Dremel Man27 Oct 2009 6:29 a.m. PST

Interesting that 1984 is on a few lists.
I found it gripping more than depressing, and suspenseful.
Of course the very end is a little depressing, but you just keep on hoping!

Anyway.

The Stranger – yes. please kill me now…

The Unbearable Lightness of Being – ennui epitomized! – this book RUINED me at the age of 19.

Hiroshima – John Hershey – a catalog of unhappy

Personal logo John the OFM Supporting Member of TMP27 Oct 2009 7:44 p.m. PST

Koestler's "Darkness at Noon".

Martin Rapier28 Oct 2009 7:44 a.m. PST

"For decades I was fascinated by Ballard but never understood him."

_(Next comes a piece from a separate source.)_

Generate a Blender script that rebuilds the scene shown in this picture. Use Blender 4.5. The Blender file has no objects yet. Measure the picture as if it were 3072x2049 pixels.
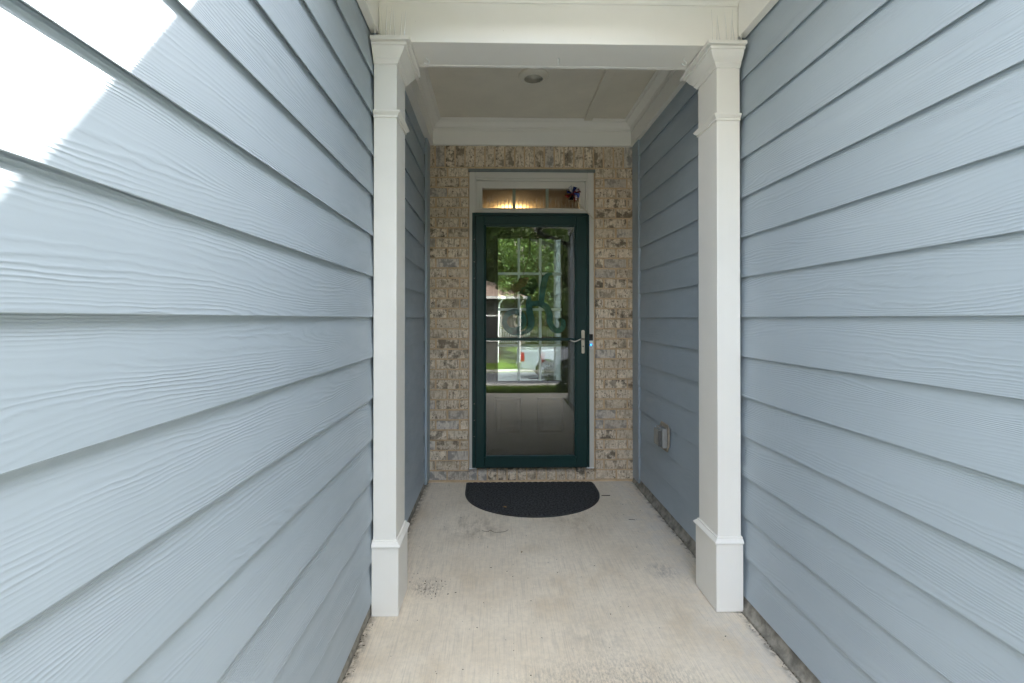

Yes, his books have a wonderful dream like quality, even if many of the dreams are actually nightmares. He always reminded me of Ray Bradbury.

JackWhite28 Oct 2009 3:17 p.m. PST

David Copperfield. Couldn't finish it.

Didn't find Grapes of Wrath or 1984 depressing. They were so well written that I was absorbed in the story. They were just two experiences that instilled in me a sense of making sure that I don't treat others cruelly. Fight injustice and exploitation.

JW

Daffy Doug28 Oct 2009 5:35 p.m. PST

What is really depressing reading is an enormous book that seems to end up with no purposes in having told its story. Virtually every bloated novel by Stephen King (The Running Man, and The Stand are the only two exceptions in the c. half dozen King novels that I read).

So, Les Miserables, and War and Peace are waaay too long for what they have to say.

Where a Red Fern Grows dreadfully depressing as a child (my Fourth Grade teacher read that one to his class).

A Separate Peace was depressing from start to finish.

Moby Dick is depressing, also for the first reason mentioned.

The BIBLE is depressing with little glimmers along the way. I hate that book. (Book of Mormon, same thing only shorter.)

The Ring sagas that Wagner took his operas from are uber depressing and bloated out of all proportion. You can tell the plot on a 3 by 5 card, and the repetitious details go on for pages and pages….

Last Hussar29 Oct 2009 6:40 a.m. PST

1984
Brave New World
Down and Out in London and Paris.

I've never read 'Atlas Shrugged' but from reviews and writings about it I can understand why two sets of people have opposite reactions to it.